„Ein leichtes Herz“ gestaltet sich gekonnt repetitiv und kommt hierdurch umso eindrücklicher daher. Es ist auf viele Gegebenheiten anwendbar und kann, je nach Lesart, als Appell für globales Denken und Menschlichkeit verstanden werden. Dies passt zum kritischen Unterton, den „Naiß“ bereits auf den vorangegangen Songs ausgezeichnet hat. Der Titeltrack transportiert ein bedrohliches Szenario. Ignorante Klimawandelleugner, postfaktische Aluhüte und alle bequem sitzenden Zuschauer:innen dürfen sich angesprochen fühlen. Der Tod ist gleichmachend und offeriert Logenplätze für das Ende der Menschheit. Diese Wendung ist wenig überraschend, zeigt doch bereits der Opener melancholische, bedeutungsschwangere Vibes in direkter Erbfolge des Man in Black.

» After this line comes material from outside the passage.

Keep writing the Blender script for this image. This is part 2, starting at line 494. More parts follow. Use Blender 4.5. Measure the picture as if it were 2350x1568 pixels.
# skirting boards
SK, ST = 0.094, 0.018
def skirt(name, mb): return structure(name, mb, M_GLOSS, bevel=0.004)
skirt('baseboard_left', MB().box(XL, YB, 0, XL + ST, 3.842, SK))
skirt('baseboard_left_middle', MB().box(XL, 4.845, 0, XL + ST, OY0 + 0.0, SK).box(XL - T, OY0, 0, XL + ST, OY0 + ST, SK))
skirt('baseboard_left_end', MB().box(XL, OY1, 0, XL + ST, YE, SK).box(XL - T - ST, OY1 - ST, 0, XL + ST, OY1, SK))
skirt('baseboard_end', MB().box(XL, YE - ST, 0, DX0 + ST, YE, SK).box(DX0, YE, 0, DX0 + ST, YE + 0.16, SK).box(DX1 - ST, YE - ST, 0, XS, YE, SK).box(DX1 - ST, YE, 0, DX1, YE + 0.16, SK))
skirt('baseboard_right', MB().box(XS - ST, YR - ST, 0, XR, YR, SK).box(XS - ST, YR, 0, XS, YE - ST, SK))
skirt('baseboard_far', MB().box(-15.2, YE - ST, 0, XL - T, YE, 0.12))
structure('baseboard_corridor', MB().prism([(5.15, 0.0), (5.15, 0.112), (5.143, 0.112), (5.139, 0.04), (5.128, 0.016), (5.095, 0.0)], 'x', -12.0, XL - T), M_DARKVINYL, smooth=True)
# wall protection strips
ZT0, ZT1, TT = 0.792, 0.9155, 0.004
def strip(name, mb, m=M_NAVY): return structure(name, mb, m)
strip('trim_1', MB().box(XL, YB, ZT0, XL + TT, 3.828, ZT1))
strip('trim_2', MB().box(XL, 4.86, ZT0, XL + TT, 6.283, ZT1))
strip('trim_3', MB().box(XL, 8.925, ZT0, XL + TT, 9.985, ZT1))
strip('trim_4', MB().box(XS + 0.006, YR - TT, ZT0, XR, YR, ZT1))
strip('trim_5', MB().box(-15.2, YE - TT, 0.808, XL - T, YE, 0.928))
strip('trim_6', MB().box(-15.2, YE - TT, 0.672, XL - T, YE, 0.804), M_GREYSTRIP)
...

Demgegenüber hat das Rügener Urgestein Friedemann allerdings auch wahrhaftige Überraschungen auf seiner Kogge geladen. Wird das „Sommerende“ zutiefst wehmütig beschrieben, so klart sich die Stimmung trotz „Zerschlagenem Mund“ dann schnell wieder auf. Eine Geschichte, die Bonny & Clyde mit Stolz erfüllen würde. Sogar Ska-Anleihen („Ich Liebe Es Zu Wandern“) finden auf dieser Platte ein Zuhause. „Ich Mache Meinen Frieden“ ist letztlich musikgewordener Stoizismus, der zwischen den Zeilen reichlich Platz für Fantasien lässt. Ein gelungener, nur vordergründig friedvoller Abschluss.
Man kann „Naiß“ als kluge Bestandserfassung der westlichen Gefühlslage beschreiben, die sich nicht mit plakativen Kampfansagen begnügt, sondern Ambivalenzen aufzeigt und auf teils unangenehme Art und Weise erlebbar macht.